Accueil des réfugiés contre une ligne de train
On ne peut pas les renvoyer en Pologne où la guerre fait rage. Les Britanniques trouvent alors une autre solution.
"Les Britanniques ont trouvé des lieux pour les civils dans leur ancienne zone d'influence coloniale. C'était des bases militaires, des aéroports et des prisons datant de la Première Guerre mondiale. Les ex-colonies qui étaient en plein processus d'indépendance ont dit ok, vous pouvez faire venir des réfugiés mais en contrepartie, vous construisez une ligne de train qu'on pourra garder quand les réfugiés seront partis. Et c'est ce qui a été fait et c'est ça qui explique l'importante présence polonaise en Afrique de l'Est, qui faisait partie de la zone d'influence britannique."
Et c'est ainsi que les anciens déportés polonais se retrouvent en Tanzanie, en Afrique du Sud ou encore au Zimbabwe où ils peuvent attendre la fin de la guerre.
Une fois la guerre finie, les gouvernements africains font pression pour renvoyer les réfugiés mais ces derniers ne peuvent toujours pas retourner en Pologne, tombée dans le giron soviétique. Peu à peu, les Polonais quittent l'Afrique pour émigrer en Grande-Bretagne, en Australie ou au Canada.
La grand-mère de Jonathan Durand rejoint l'Angleterre en 1949. C'est là qu'elle rencontre son mari, lui aussi polonais et survivant du camp de concentration de Majdanek. Le couple s'installe au Canada en 1954.
Cette histoire attendait qu'on la raconte
Morceau par morceau, Jonathan Durand a pu reconstituer le puzzle familial. Mais c'est une expérience, vécue à la fin de ses recherches, qui a joué un rôle central dans la composition de son documentaire:
"Après des années de recherche pour mon film, j'ai trouvé une bobine oubliée dans des archives qui montrait la vie des réfugiés, y compris de ma famille, en Tanzanie.

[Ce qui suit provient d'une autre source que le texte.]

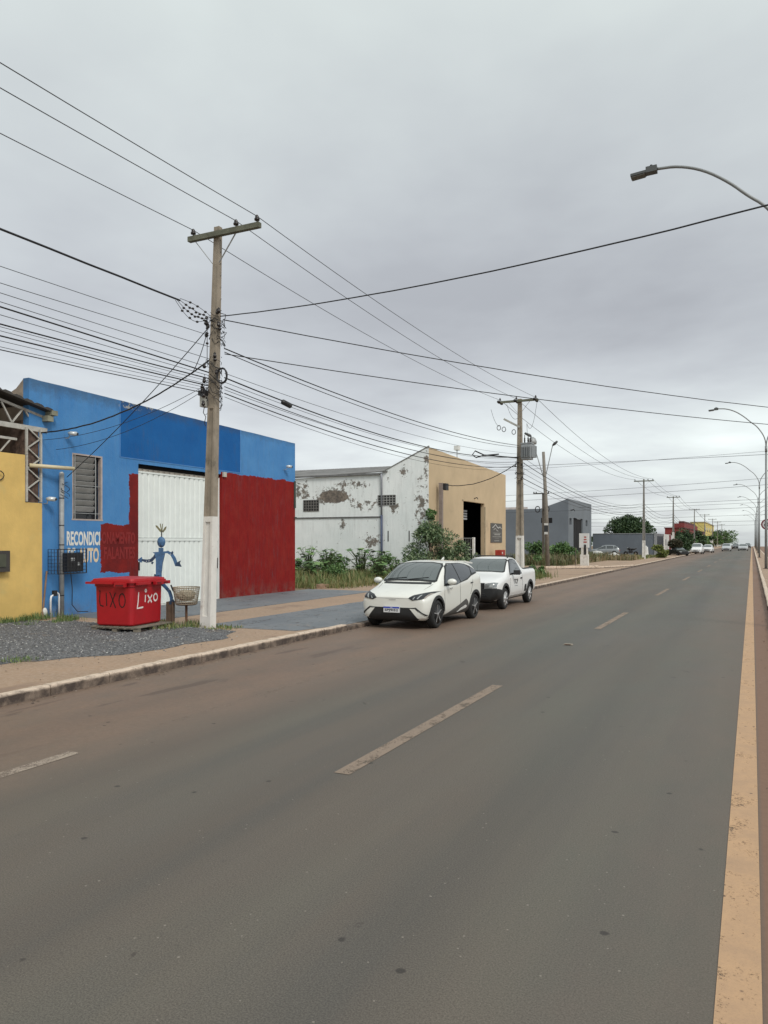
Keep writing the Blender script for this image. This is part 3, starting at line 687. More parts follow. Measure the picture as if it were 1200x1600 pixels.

Après deux minutes, j'ai reconnu un hôpital et à côté, un groupe de jeunes filles qui regardaient la caméra. L'une d'elle était ma grand-mère."

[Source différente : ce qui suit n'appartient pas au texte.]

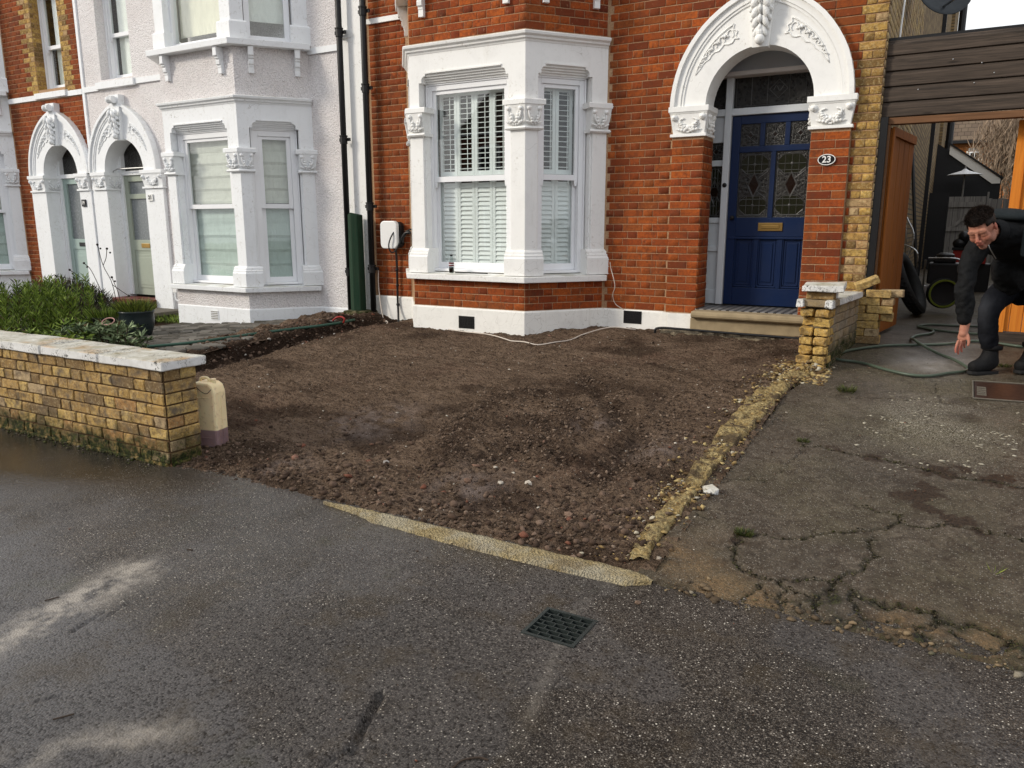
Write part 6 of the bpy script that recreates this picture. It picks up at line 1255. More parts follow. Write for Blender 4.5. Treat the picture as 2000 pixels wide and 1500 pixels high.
q=MB(); q.box((.49,21.98,.42),(.53,22.02,2.3)); q.build('fence_post',M['greywood'],t); q=MB(); q.box((-1.2,22.0,.42),(-.32,22.06,2.3)); q.build('fence_panel',M['black'],t)
t=thing('garden_shed','dark garden building with a sloping cream bargeboard','shed',(0,24,.42)); q=MB(); Fsh=frame(0,24,(1,0),(0,-1)); q.prism([(-3,.42),(.80,.42),(.80,2.68),(.62,2.68),(-.44,3.44),(-3,5.2)],Fsh,-2,-.05); q.build('shed_gable',M['black'],t)
q=MB(); q.prism([(-.44,3.36),(.60,2.58),(.78,2.58),(.78,2.70),(-.44,3.62)],Fsh,-.04,.02); q.build('bargeboard',M['barge'],t); q=MB(); q.prism([(-.50,3.63),(.84,2.69),(.84,2.73),(-.50,3.68)],Fsh,-2,.06); q.build('roof_edge',M['black'],t)
t=thing('garden_parasol','small white canvas garden parasol top showing over the grey garden door','parasol',(-.03,23,.42)); q=MB(); n=8
q.add([(-.03,23,2.93)]+[(-.03+.09*math.cos(2*math.pi*k/n),23+.09*math.sin(2*math.pi*k/n),2.865) for k in range(n)]+[(-.03+.40*math.cos(2*math.pi*k/n),23+.40*math.sin(2*math.pi*k/n),2.765) for k in range(n)],[(0,1+k,1+(k+1)%n) for k in range(n)]+[(1+k,1+n+k,1+n+(k+1)%n,1+(k+1)%n) for k in range(n)]); q.build('canopy',M['canvas'],t); q=MB(); q.tube([(-.03,23,.42),(-.03,23,2.98)],.02,8); q.build('pole',M['greywood'],t)
t=thing('distant_house','orange brick house with brown tiled roof seen far behind the gateway','house',(1,45,.4)); Fh=frame(0,45,(1,0),(0,-1)); q=MB(); q.fbox(Fh,-3.2,8,.4,5.58,-6,0); q.build('wall',M['farbrick'],t)
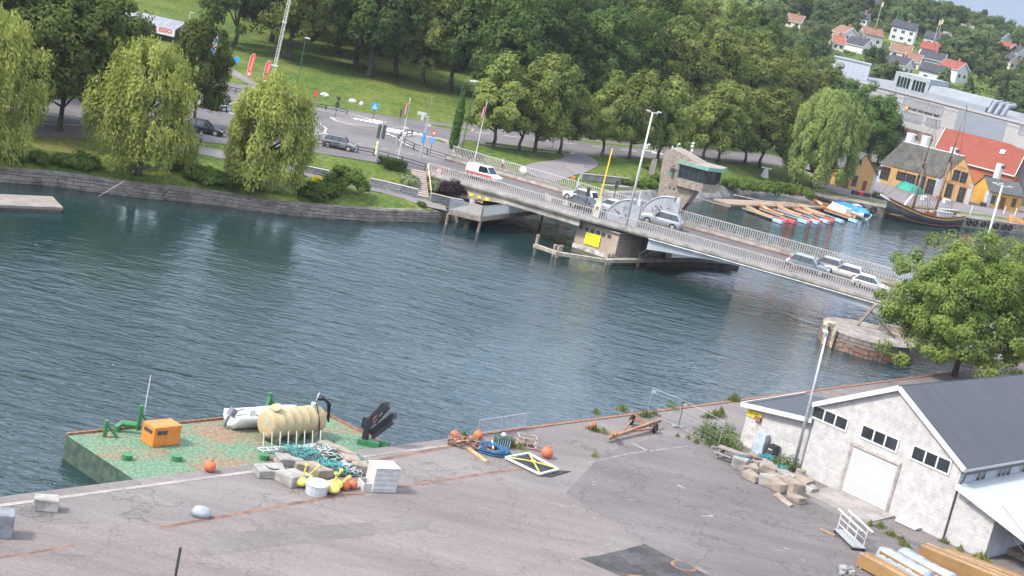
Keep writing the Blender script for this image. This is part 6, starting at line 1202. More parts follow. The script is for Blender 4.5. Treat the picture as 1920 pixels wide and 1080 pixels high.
for (x0, y0, x1, y1, m) in [(1392, 390, 1461, 414, LBL), (1402, 391, 1470, 412, RDF), (1424, 391, 1486, 414, RDF), (1436, 391, 1508, 414, LBL), (1450, 391, 1515, 413, RDF), (1458, 392, 1529, 415, LBL), (1474, 392, 1535, 413, RDF), (1490, 392, 1548, 414, LBL), (1500, 392, 1558, 412, RDF), (1524, 393, 1576, 413, LBL), (1545, 394, 1602, 413, LBL)]:
    a_, b_ = G(x0, y0, .4), G(x1, y1, .4); d_ = (b_ - a_).normalized(); bm_ = MB(); bm_.bar(a_, b_, .22, .16); bo = bm_.build('finger_boom', GALV, dock, world=True); fm = MB(); c_ = b_ - d_ * .2 - up * .1; fm.bar(c_ - d_ * .8, c_ + d_ * .8, .62, .42); fo = fm.build('boom_float', m, bo); fo.data.transform(Matrix.Translation(-dock.location))
mb = MB(); mb.tube([G(1300, 369, 2.0), G(1332, 378, 1.2), G(1370, 388, .8)], .09, 5); mb.tube([G(1376, 365, 1.9), G(1425, 376, 1.3), G(1500, 384, .8)], .09, 5); tag(mb.build('mooring_boom', M('boom_wood', (.42, .36, .3), rough=.8)), 'two thin pale mooring booms running from the bank to the jetty', 'boom')
for i, (x, y, m, L_, B_, mast, lb) in enumerate([(1425, 404, VARN2, 5.6, 1.3, 0, 'slim tan wooden boat nearest the bridge side of the jetty'), (1446, 400, VARN, 5.4, 1.25, 0, 'slim orange brown wooden boat second from the bridge side of the jetty'), (1478, 400, VARN2, 5.6, 1.3, 0, 'open tan wooden boat in the middle of the jetty row'), (1497, 397, VARN, 6.2, 1.4, 4.6, 'open wooden boat with a thin mast at the jetty'), (1522, 400, INW, 5.4, 1.25, 0, 'dark slim wooden boat left of the big orange boat')]):
    p = G(x, y, .1); d_ = G(1535, 413, 0) - G(1474, 392, 0); rowboat('rowing_boat', lb, p, math.atan2(-d_.y, -d_.x), L_, B_, .5, m, 'wooden boats at the jetty', mast, sheer=.5, transom=.15)
d_ = (G(1590, 412, 0) - G(1530, 390, 0)); ang = math.atan2(-d_.y, -d_.x)
o = rowboat('cabin_boat', 'large varnished orange wooden boat with white canopy at the jetty', G(1562, 401, .1), ang, 9.2, 2.3, .8, VARN, None, sheer=.4, transom=.3)
mb = MB(); mb.loft([[(-3.2, -.8, .8), (-3.2, .8, .8), (-3.2, .6, 1.7), (-3.2, -.6, 1.7)], [(.2, -.95, .8), (.2, .95, .8), (.2, .7, 1.75), (.2, -.7, 1.75)], [(1.0, -.8, .8), (1.0, .8, .8), (.9, .6, 1.1), (.9, -.6, 1.1)]]); mb.build('canopy', M('white_canvas', (.58, .57, .55), rough=.9, var=.06), o); MB().box((1.8, 0, 1.0), (1.2, 1.1, .5)).build('cuddy', VARN, o)
o = rowboat('motor_boat', 'white motor boat under a bright blue tarpaulin at the jetty end', G(1590, 399, .1), ang, 8.6, 2.5, .85, WHITE, None, sheer=.25, transom=.8)
mb = MB(); rr = random.Random(4); mb.loft([[(x_, -w_, .85), (x_, -w_ * .5, .95 + h_), (x_, w_ * .5, .95 + h_), (x_, w_, .85)] for x_, w_, h_ in [(-4.2, 1.0, .1), (-3, 1.25, .55), (-1.2, 1.28, .75), (.4, 1.2, .45), (1.6, 1.0, .5), (2.8, .6, .2), (3.6, .2, .05)]]); mb.build('tarpaulin', M('blue_tarp', (.02, .19, .52), rough=.45, var=.15, sc=1.5, bump=.4), o)
MB().box((-1.6, 0, 1.75), (1.2, 1.4, .12)).build('cover_patch', WHITE, o)
# two masted ship at the quay
BLK_H = M('hull_black', (.035, .034, .036), rough=.5, var=.35, sc=1.5); SPAR = M('spar_wood', (.20, .12, .07), rough=.6, var=.25, sc=2); RIGM = M('rigging', (.05, .042, .035), rough=.9)
pb_, ps_ = G(1664, 412, 0), G(1797, 426, 0); sd = (pb_ - ps_); SL = sd.length; ang = math.atan2(sd.y, sd.x); sc0 = (pb_ + ps_) / 2 + Vector((-.0, .9, 0))
ship = thing('sailing_ship', 'old black hulled two masted wooden ship moored at the yellow houses', 'ship', sc0, ang)
rg = hull(SL, 5.0, 1.75, sheer=.62, transom=.45, bowr=.5, n=22, keel=.8, thick=.16, fine=1.25)
MB().loft(rg).build('hull', BLK_H, ship, smooth=True)
mb = MB()
for s_ in (0, 6):
    P = [Vector(r[s_]) + Vector((0, (-.05 if s_ == 0 else .05), -.35)) for r in rg]
    for a_, b_ in zip(P, P[1:]): mb.bar(a_, b_, .08, .28)
    P = [Vector(r[s_]) + Vector((0, 0, .04)) for r in rg]
    for a_, b_ in zip(P, P[1:]): mb.bar(a_, b_, .26, .1, 1)
mb.build('rail_band', [M('rail_ochre', (.42, .21, .06), rough=.5, var=.15), VARN], ship)
mb = MB(); 
for s_ in (1, 5):
    P = [Vector(r[s_]) + Vector((0, (-.05 if s_ == 1 else .05), -.55)) for r in rg]
    for a_, b_ in zip(P, P[1:]): mb.bar(a_, b_, .1, .1)
mb.build('rubbing_strake', M('strake_red', (.22, .08, .05)), ship)
dkp = [(r[0][0], r[0][1] * .9) for r in rg[1:-1]]; dkp += [(x, -y) for x, y in reversed(dkp)]
MB().prism(dkp, .95, 1.1).build('deck', M('ship_deck', (.33, .25, .17), rough=.8, var=.15), ship)
MB().box((-4.2, 0, 1.75), (3.6, 2.2, 1.3)).box((-4.2, 0, 2.45), (3.9, 2.5, .1)).build('deckhouse', WHITE, ship); MB().box((2.4, 0, 1.5), (2.4, 1.8, .9)).build('hatch', VARN2, ship); MB().box((-1.2, .3, 1.6), (1.6, 1.2, 1.0)).build('skylight', VARN, ship)
mb = MB(); 
for x_ in (-5.2, -4.2, -3.2): mb.box((x_, -1.11, 1.9), (.5, .04, .4))
mb.build('window', GLASS, ship)
def mast(fx, pxt, pyt, r, nm):
    b = Vector((fx, 0, 1.0)); w0 = ship.matrix_basis @ b; dr_ = Vector((math.cos(ang), math.sin(ang), 0)); # mast top on the ship's centre plane
    s_, z = FP(pxt, pyt, Vector((ship.location.x, ship.location.y, 0)), dr_); tpt = Vector((s_, 0, z)); mb = MB(); mid_ = b.lerp(tpt, .55); mb.tube([b, mid_], [r, r * .8], 8); mb.tube([b.lerp(tpt, .5) + Vector((.22, 0, 0)), tpt], [r * .6, r * .28], 8); mb.ell(mid_, r * 1.5, r * 1.5, .2, n=8); mb.build(nm, SPAR, ship, smooth=True); return b, tpt
mf = mast(SL * .19, 1757, 224, .24, 'foremast'); mm = mast(-SL * .13, 1814, 197, .26, 'mainmast')
mb = MB()
for b, t_ in (mf, mm):
    h = b.lerp(t_, .55)
    for s_ in (-1, 1):
        for k in (-1.2, -.3, .6): mb.tube([h, (b.x + k - .6, s_ * 2.3, 1.6)], .035, 3)
    mb.tube([t_, (b.x - 4.5, 0, 1.8)], .03, 3)
mb.tube([mf[1], (SL * .5 + 3.4, 0, 3.6)], .03, 3).tube([mf[0].lerp(mf[1], .55), (SL * .5 + 2.4, 0, 3.4)], .035, 3).tube([mf[1], mm[1]], .03, 3).tube([mm[0].lerp(mm[1], .55), mf[0].lerp(mf[1], .1)], .03, 3)
mb.build('rigging', RIGM, ship)
mb = MB(); mb.tube([(SL * .44, 0, 2.6), (SL * .5 + 3.8, 0, 3.9)], [.2, .1], 6); mb.build('bowsprit', SPAR, ship)
mb = MB(); mb.tube([(SL * .46, .1, 2.95), (SL * .5 + 1.5, .0, 3.5), (SL * .5 + 3.2, 0, 4.1)], [.28, .22, .12], 7); mb.tube([(mf[0].x + 3.0, .3, 1.9), (mf[0].x + 2.2, .3, 3.6), (mf[0].x + 1.2, .3, 4.8)], [.24, .26, .14], 7); mb.build('furled_sail', M('sail_cloth', (.60, .57, .50), rough=.9, var=.1), ship, smooth=True)
mb = MB(); mb.tube([mf[0] + Vector((-.2, 0, 1.5)), (mf[0].x - 5.6, .2, 2.7)], .15, 6).tube([mm[0] + Vector((-.2, 0, 1.4)), (mm[0].x - 6.4, .2, 2.6)], .15, 6).tube([mm[0] + Vector((-.2, 0, 1.8)), (mm[0].x - 6.0, .2, 2.9)], .16, 6, 1); mb.build('boom', [VARN2, MATS['sail_cloth']], ship, smooth=True)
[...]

Jonathan Durand a encore la chair de poule quand il repense à ce moment. "J'ai compris que cette scène deviendrait le centre de mon film. C'était comme si ce matériel avait attendu que quelqu'un raconte cette histoire."
Le documentaire "Memory is our homeland" a été présenté au festival du film RIDM de Montréal en 2018 et a obtenu le prix du public.